As for the supposedly pagan origins of Easter eggs, this statement shows up every Easter, but no one seems able to point to a specific pagan ritual that gave rise to Easter egg hunts. Eggs have long been a symbol of rebirth and fertility, but this has been true going back into early Judaism. If Christians are meant to avoid anything that has a hint of pagan history in it, they need to stop celebrating Christmas in December since the popular date for Christmas was deliberately placed on top of a Roman-pagan holiday to help persecuted early Christians hide their celebrations. Christians also then need to come up with new names for the days of the week since the English names are based on the names of ancient Norse gods. Thursday is literally “Thor’s day,” and Tuesday is “Tyr’s day.”
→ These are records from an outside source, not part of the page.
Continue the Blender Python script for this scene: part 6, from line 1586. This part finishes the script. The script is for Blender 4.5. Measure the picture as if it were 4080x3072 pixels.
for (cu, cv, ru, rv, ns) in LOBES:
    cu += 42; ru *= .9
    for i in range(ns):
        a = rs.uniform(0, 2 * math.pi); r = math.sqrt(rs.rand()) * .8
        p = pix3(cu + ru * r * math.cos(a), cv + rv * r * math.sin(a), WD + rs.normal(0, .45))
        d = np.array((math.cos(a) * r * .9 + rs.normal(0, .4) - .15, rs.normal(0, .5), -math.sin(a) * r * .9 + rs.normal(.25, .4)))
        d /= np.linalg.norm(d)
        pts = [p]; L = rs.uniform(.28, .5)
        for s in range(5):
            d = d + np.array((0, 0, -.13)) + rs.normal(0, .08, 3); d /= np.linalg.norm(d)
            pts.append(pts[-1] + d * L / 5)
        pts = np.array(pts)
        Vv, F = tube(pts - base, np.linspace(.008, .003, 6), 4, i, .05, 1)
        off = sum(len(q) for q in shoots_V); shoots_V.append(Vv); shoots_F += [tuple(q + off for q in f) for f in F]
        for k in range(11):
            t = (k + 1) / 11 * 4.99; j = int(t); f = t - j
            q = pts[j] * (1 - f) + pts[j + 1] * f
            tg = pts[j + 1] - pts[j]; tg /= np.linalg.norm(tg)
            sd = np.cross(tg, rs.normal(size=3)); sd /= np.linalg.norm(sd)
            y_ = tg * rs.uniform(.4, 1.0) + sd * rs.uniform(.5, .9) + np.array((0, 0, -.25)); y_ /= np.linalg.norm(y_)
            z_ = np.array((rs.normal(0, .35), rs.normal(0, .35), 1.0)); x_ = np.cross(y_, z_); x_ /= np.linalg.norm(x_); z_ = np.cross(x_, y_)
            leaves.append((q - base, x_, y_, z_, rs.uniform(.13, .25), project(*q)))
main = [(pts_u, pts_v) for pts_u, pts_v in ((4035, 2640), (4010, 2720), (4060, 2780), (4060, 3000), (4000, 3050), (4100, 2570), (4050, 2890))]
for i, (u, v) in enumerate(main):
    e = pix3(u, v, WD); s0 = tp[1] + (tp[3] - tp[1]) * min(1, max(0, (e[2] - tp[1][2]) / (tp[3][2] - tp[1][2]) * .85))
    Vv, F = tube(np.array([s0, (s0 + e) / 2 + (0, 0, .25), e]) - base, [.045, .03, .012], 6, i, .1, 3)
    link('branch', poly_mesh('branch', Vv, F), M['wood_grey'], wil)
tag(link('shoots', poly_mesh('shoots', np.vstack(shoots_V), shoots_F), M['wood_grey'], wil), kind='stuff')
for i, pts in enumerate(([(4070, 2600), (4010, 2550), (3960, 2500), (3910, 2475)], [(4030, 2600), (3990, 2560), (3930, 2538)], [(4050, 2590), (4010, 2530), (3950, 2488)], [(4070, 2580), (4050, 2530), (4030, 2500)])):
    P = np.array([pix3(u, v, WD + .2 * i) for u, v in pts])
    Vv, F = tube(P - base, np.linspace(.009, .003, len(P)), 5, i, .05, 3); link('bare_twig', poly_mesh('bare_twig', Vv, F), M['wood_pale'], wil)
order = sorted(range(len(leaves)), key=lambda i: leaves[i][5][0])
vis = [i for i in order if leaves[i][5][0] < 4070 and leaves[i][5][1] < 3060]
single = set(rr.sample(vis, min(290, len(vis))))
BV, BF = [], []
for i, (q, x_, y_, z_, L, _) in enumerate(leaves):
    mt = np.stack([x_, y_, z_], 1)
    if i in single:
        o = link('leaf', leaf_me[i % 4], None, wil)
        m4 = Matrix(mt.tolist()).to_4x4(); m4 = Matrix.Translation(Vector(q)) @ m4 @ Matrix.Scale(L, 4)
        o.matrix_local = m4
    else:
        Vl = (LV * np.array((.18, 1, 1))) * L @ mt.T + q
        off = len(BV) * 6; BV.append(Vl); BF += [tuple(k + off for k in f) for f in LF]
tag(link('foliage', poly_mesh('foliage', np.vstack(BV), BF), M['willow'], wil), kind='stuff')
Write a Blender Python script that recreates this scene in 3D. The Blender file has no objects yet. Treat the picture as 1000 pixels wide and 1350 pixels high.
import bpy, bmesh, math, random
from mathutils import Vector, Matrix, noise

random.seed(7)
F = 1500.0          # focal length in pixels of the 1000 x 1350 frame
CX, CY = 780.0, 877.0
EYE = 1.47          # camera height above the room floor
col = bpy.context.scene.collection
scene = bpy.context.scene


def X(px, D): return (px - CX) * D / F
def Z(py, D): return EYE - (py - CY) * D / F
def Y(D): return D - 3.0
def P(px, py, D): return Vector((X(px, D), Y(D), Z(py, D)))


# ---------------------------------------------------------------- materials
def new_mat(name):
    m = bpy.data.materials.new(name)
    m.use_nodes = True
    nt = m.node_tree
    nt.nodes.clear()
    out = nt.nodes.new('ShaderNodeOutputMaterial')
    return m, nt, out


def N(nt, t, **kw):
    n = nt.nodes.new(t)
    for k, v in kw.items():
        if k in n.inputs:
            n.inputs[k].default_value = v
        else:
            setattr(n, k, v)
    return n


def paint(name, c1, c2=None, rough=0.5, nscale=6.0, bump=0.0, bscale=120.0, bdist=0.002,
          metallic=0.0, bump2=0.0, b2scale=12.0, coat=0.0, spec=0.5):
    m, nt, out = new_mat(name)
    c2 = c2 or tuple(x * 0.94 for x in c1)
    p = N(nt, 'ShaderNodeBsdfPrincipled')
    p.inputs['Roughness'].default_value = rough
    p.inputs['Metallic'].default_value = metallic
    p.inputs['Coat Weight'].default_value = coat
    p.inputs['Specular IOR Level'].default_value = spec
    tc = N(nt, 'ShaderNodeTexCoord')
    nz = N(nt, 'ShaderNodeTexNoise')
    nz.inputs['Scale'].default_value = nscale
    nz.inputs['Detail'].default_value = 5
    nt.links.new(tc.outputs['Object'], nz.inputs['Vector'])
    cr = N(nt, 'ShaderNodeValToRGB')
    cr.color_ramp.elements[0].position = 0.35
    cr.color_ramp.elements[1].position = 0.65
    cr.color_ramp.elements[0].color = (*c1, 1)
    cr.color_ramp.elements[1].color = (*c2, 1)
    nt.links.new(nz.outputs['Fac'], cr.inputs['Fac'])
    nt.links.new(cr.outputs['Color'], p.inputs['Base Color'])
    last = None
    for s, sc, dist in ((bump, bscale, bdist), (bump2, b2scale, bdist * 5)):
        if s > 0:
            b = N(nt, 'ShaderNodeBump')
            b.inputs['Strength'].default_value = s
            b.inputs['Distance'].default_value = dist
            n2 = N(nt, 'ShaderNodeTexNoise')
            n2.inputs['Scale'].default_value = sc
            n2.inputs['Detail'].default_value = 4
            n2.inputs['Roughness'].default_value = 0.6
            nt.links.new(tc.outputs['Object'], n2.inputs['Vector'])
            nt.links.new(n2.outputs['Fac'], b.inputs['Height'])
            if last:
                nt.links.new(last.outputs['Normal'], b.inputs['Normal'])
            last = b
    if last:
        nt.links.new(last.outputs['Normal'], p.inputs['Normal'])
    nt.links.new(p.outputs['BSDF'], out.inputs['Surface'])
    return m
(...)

Rather than worrying about whether or not an unnamed and forgotten group of pagans may have once gone egg hunting in spring, Christians should be focused on the intentions behind their own churches’ egg hunts. Is the egg hunt meant to focus on the commercialization of Easter and elevate store bought chocolate above the resurrection of Christ? If so, it is time for the church to reevaluate its priorities on the holiest day of the year. If the egg hunt is meant, however, to encourage harmless family fun, children’s positive associations with church and Christian fellowship, let the hunt begin. May the best egg-finder win!